Exercise directions: Word for word, print each line of the listing below; pictures stay out.

Raw data:
§ §

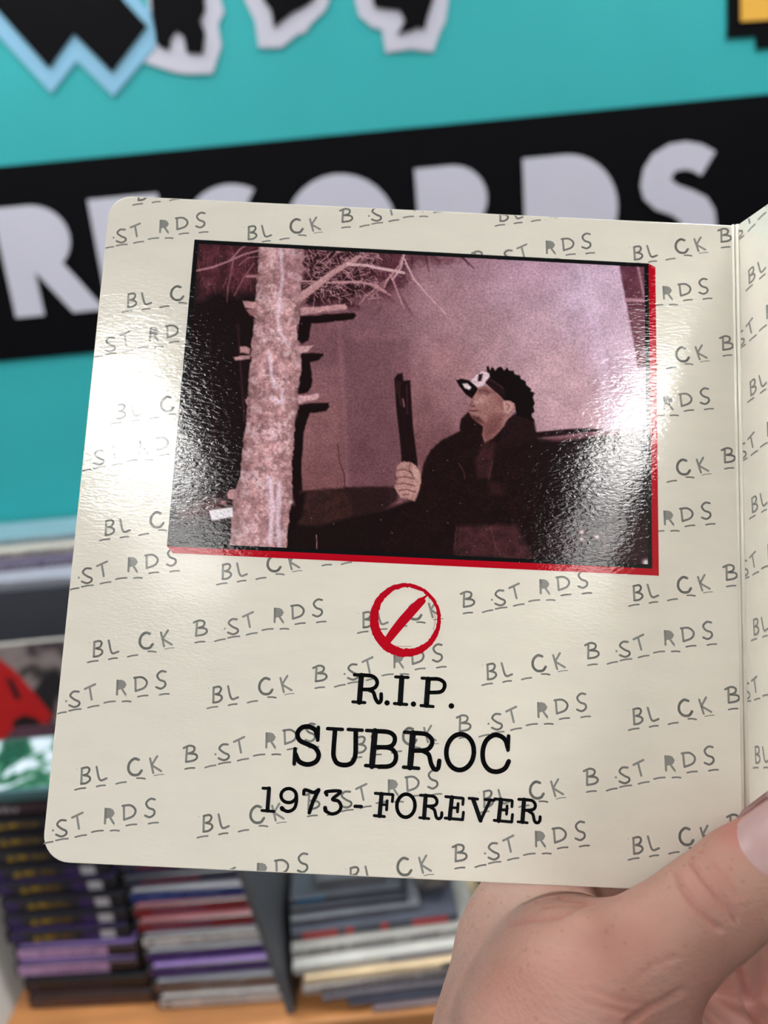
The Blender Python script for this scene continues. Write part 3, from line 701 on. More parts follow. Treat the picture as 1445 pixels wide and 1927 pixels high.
def line(pts, w0, c, soft=.9, op=1.0, w1=None):
    pts = np.array(pts, float); w1 = w0 if w1 is None else w1; ix = sel(pts, max(w0, w1) + soft * 3); x, y = gx[ix], gy[ix]; m = np.zeros(len(ix)); n = len(pts) - 1
    for i in range(n):
        d, t = seg_d(x, y, pts[i], pts[i + 1]); wd = (w0 + (w1 - w0) * (i + t) / n) / 2
        m = np.maximum(m, np.clip((wd - d) / (2 * soft) + .5, 0, 1))
    blend(ix, m * op, c)
def glow(x0, y0, rx, ry, c, op):
    m = np.exp(-((gx - x0) / rx) ** 2 - ((gy - y0) / ry) ** 2) * op; blend(np.arange(len(gx)), m, c)
P1 = lambda pts: [(300 + a / 2.876, 430 + b / 2.876) for a, b in pts]
P2 = lambda pts: [(700 + a / 2.58, 430 + b / 2.58) for a, b in pts]
DK = (30, 18, 21)
ink *= (1 + .13 * (fbm(gx, gy, 40, 2) - .5) * 2)[:, None]
poly([(648, 640), (770, 640), (770, 940), (652, 930), (640, 780)], (95, 64, 74), 7, .35)
poly([(628, 560), (636, 640), (651, 930), (660, 930), (645, 640), (638, 560)], (165, 120, 126), 4, .25)
line(P1([(965, 1170), (975, 1260), (1000, 1330), (1005, 1400)]), 1.5, (70, 45, 50), .8)
# dark left side of the picture
poly(P1([(150, 40), (560, 40), (540, 600), (500, 1000), (460, 1400), (380, 1800), (0, 1800), (0, 900)]), DK, 3)
poly(P1([(200, 70), (560, 70), (545, 330), (430, 360), (330, 330), (210, 380)]), (98, 55, 64), 14, .7, 8, .5)
for k in range(70):
    x = rng.uniform(205, 520); y = rng.uniform(90, 330); l = rng.uniform(15, 60); line(P1([(x, y), (x + rng.uniform(-14, 14), y + l)]), 1.2, (150, 98, 106), .7, .35)
line(P1([(425, 520), (440, 760), (460, 1040)]), 4, (84, 44, 54), 1.5, .55); line(P1([(275, 560), (285, 900), (300, 1200)]), 3, (60, 32, 38), 1.5, .5)
line(P1([(290, 1000), (305, 1250)]), 3, (70, 30, 36), 2, .5)
glow(400, 955, 40, 22, (96, 48, 52), .8); glow(352, 968, 22, 14, (110, 62, 68), .6)
line(P1([(190, 232), (290, 210), (380, 176), (460, 140), (545, 118)]), 4, (180, 128, 136), .9, .85, 3)
line(P1([(385, 172), (440, 110), (475, 90)]), 3, (176, 122, 130), .9, .8); line(P1([(400, 175), (385, 250), (370, 330), (366, 400)]), 2.6, (150, 98, 106), .9, .8, 1.4)
line(P1([(512, 190), (455, 270), (405, 365)]), 2.2, (150, 98, 106), .8, .8); line(P1([(370, 260), (345, 320)]), 1.5, (140, 90, 98), .8, .7); line(P1([(560, 150), (480, 160), (430, 200)]), 2, (160, 108, 116), .8, .7)
# dark thicket behind the branches
poly(P1([(770, 85), (1300, 105), (1330, 150), (1250, 240), (1320, 290), (1180, 340), (1040, 370), (1070, 420), (900, 420), (770, 390)]), (52, 27, 34), 8, .93, 14, .4)
poly(P1([(1300, 105), (1438, 110), (1438, 170), (1360, 190), (1290, 200)]), (100, 64, 74), 8, .7, 10)
poly(P2([(0, 110), (330, 125), (440, 135), (380, 175), (250, 160), (190, 190), (160, 260), (80, 330), (0, 330)]), (92, 56, 66), 8, .75, 12, .3)
for a in ([(400, 120), (450, 150), (495, 195)], [(430, 130), (470, 180)], [(290, 130), (330, 160)], [(195, 140), (190, 200)], [(590, 130), (620, 155)], [(700, 140), (712, 152)], [(260, 130), (275, 205)]): line(P2(a), 4, (70, 40, 50), 1.5, .8, 1.5)
for a in ([(30, 330), (80, 290), (150, 260)], [(120, 300), (190, 415)], [(0, 350), (60, 320), (110, 360)], [(40, 390), (10, 420)]): line(P2(a), 5, (100, 66, 76), 2.5, .55)
# twigs
BR = (186, 136, 142); BH = (212, 168, 176)
for k in range(420):
    x = rng.uniform(770, 1180); y = rng.uniform(95, 385); a = rng.uniform(-1.2, 1.9); l = rng.uniform(14, 60)
    line(P1([(x, y), (x + l * math.cos(a), y + l * math.sin(a) * .8)]), 1.3, (196, 146, 154), .6, rng.uniform(.3, .85))
for k in range(60):
    x = rng.uniform(1000, 1420); y = rng.uniform(110, 300); a = rng.uniform(.2, 1.5); l = rng.uniform(14, 50)
    line(P1([(x, y), (x + l * math.cos(a), y + l * math.sin(a))]), 1.2, (190, 140, 148), .6, rng.uniform(.2, .5))
# trunk shadow on the wall
SH = (27, 14, 17)
poly(P1([(760, 478), (900, 466), (1050, 456), (1062, 470), (1050, 492), (900, 510), (822, 516), (806, 605), (770, 625), (745, 600)]), SH, 1.6, 1, 1.5)
poly(P1([(760, 678), (888, 676), (870, 712), (815, 722), (828, 835), (800, 890), (750, 900), (740, 850)]), SH, 1.6, 1, 2)
poly(P1([(750, 955), (850, 945), (915, 945), (918, 968), (900, 990), (812, 1002), (780, 1100), (768, 1300), (772, 1430), (720, 1520), (680, 1500), (700, 1100)]), SH, 1.6, 1, 1.5)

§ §

Answer to this exercise:
The Blender Python script for this scene continues. Write part 3, from line 701 on. More parts follow. Treat the picture as 1445 pixels wide and 1927 pixels high.
def line(pts, w0, c, soft=.9, op=1.0, w1=None):
    pts = np.array(pts, float); w1 = w0 if w1 is None else w1; ix = sel(pts, max(w0, w1) + soft * 3); x, y = gx[ix], gy[ix]; m = np.zeros(len(ix)); n = len(pts) - 1
    for i in range(n):
        d, t = seg_d(x, y, pts[i], pts[i + 1]); wd = (w0 + (w1 - w0) * (i + t) / n) / 2
        m = np.maximum(m, np.clip((wd - d) / (2 * soft) + .5, 0, 1))
    blend(ix, m * op, c)
def glow(x0, y0, rx, ry, c, op):
    m = np.exp(-((gx - x0) / rx) ** 2 - ((gy - y0) / ry) ** 2) * op; blend(np.arange(len(gx)), m, c)
P1 = lambda pts: [(300 + a / 2.876, 430 + b / 2.876) for a, b in pts]
P2 = lambda pts: [(700 + a / 2.58, 430 + b / 2.58) for a, b in pts]
DK = (30, 18, 21)
ink *= (1 + .13 * (fbm(gx, gy, 40, 2) - .5) * 2)[:, None]
poly([(648, 640), (770, 640), (770, 940), (652, 930), (640, 780)], (95, 64, 74), 7, .35)
poly([(628, 560), (636, 640), (651, 930), (660, 930), (645, 640), (638, 560)], (165, 120, 126), 4, .25)
line(P1([(965, 1170), (975, 1260), (1000, 1330), (1005, 1400)]), 1.5, (70, 45, 50), .8)
# dark left side of the picture
poly(P1([(150, 40), (560, 40), (540, 600), (500, 1000), (460, 1400), (380, 1800), (0, 1800), (0, 900)]), DK, 3)
poly(P1([(200, 70), (560, 70), (545, 330), (430, 360), (330, 330), (210, 380)]), (98, 55, 64), 14, .7, 8, .5)
for k in range(70):
    x = rng.uniform(205, 520); y = rng.uniform(90, 330); l = rng.uniform(15, 60); line(P1([(x, y), (x + rng.uniform(-14, 14), y + l)]), 1.2, (150, 98, 106), .7, .35)
line(P1([(425, 520), (440, 760), (460, 1040)]), 4, (84, 44, 54), 1.5, .55); line(P1([(275, 560), (285, 900), (300, 1200)]), 3, (60, 32, 38), 1.5, .5)
line(P1([(290, 1000), (305, 1250)]), 3, (70, 30, 36), 2, .5)
glow(400, 955, 40, 22, (96, 48, 52), .8); glow(352, 968, 22, 14, (110, 62, 68), .6)
line(P1([(190, 232), (290, 210), (380, 176), (460, 140), (545, 118)]), 4, (180, 128, 136), .9, .85, 3)
line(P1([(385, 172), (440, 110), (475, 90)]), 3, (176, 122, 130), .9, .8); line(P1([(400, 175), (385, 250), (370, 330), (366, 400)]), 2.6, (150, 98, 106), .9, .8, 1.4)
line(P1([(512, 190), (455, 270), (405, 365)]), 2.2, (150, 98, 106), .8, .8); line(P1([(370, 260), (345, 320)]), 1.5, (140, 90, 98), .8, .7); line(P1([(560, 150), (480, 160), (430, 200)]), 2, (160, 108, 116), .8, .7)
# dark thicket behind the branches
poly(P1([(770, 85), (1300, 105), (1330, 150), (1250, 240), (1320, 290), (1180, 340), (1040, 370), (1070, 420), (900, 420), (770, 390)]), (52, 27, 34), 8, .93, 14, .4)
poly(P1([(1300, 105), (1438, 110), (1438, 170), (1360, 190), (1290, 200)]), (100, 64, 74), 8, .7, 10)
poly(P2([(0, 110), (330, 125), (440, 135), (380, 175), (250, 160), (190, 190), (160, 260), (80, 330), (0, 330)]), (92, 56, 66), 8, .75, 12, .3)
for a in ([(400, 120), (450, 150), (495, 195)], [(430, 130), (470, 180)], [(290, 130), (330, 160)], [(195, 140), (190, 200)], [(590, 130), (620, 155)], [(700, 140), (712, 152)], [(260, 130), (275, 205)]): line(P2(a), 4, (70, 40, 50), 1.5, .8, 1.5)
for a in ([(30, 330), (80, 290), (150, 260)], [(120, 300), (190, 415)], [(0, 350), (60, 320), (110, 360)], [(40, 390), (10, 420)]): line(P2(a), 5, (100, 66, 76), 2.5, .55)
# twigs
BR = (186, 136, 142); BH = (212, 168, 176)
for k in range(420):
    x = rng.uniform(770, 1180); y = rng.uniform(95, 385); a = rng.uniform(-1.2, 1.9); l = rng.uniform(14, 60)
    line(P1([(x, y), (x + l * math.cos(a), y + l * math.sin(a) * .8)]), 1.3, (196, 146, 154), .6, rng.uniform(.3, .85))
for k in range(60):
    x = rng.uniform(1000, 1420); y = rng.uniform(110, 300); a = rng.uniform(.2, 1.5); l = rng.uniform(14, 50)
    line(P1([(x, y), (x + l * math.cos(a), y + l * math.sin(a))]), 1.2, (190, 140, 148), .6, rng.uniform(.2, .5))
# trunk shadow on the wall
SH = (27, 14, 17)
poly(P1([(760, 478), (900, 466), (1050, 456), (1062, 470), (1050, 492), (900, 510), (822, 516), (806, 605), (770, 625), (745, 600)]), SH, 1.6, 1, 1.5)
poly(P1([(760, 678), (888, 676), (870, 712), (815, 722), (828, 835), (800, 890), (750, 900), (740, 850)]), SH, 1.6, 1, 2)
poly(P1([(750, 955), (850, 945), (915, 945), (918, 968), (900, 990), (812, 1002), (780, 1100), (768, 1300), (772, 1430), (720, 1520), (680, 1500), (700, 1100)]), SH, 1.6, 1, 1.5)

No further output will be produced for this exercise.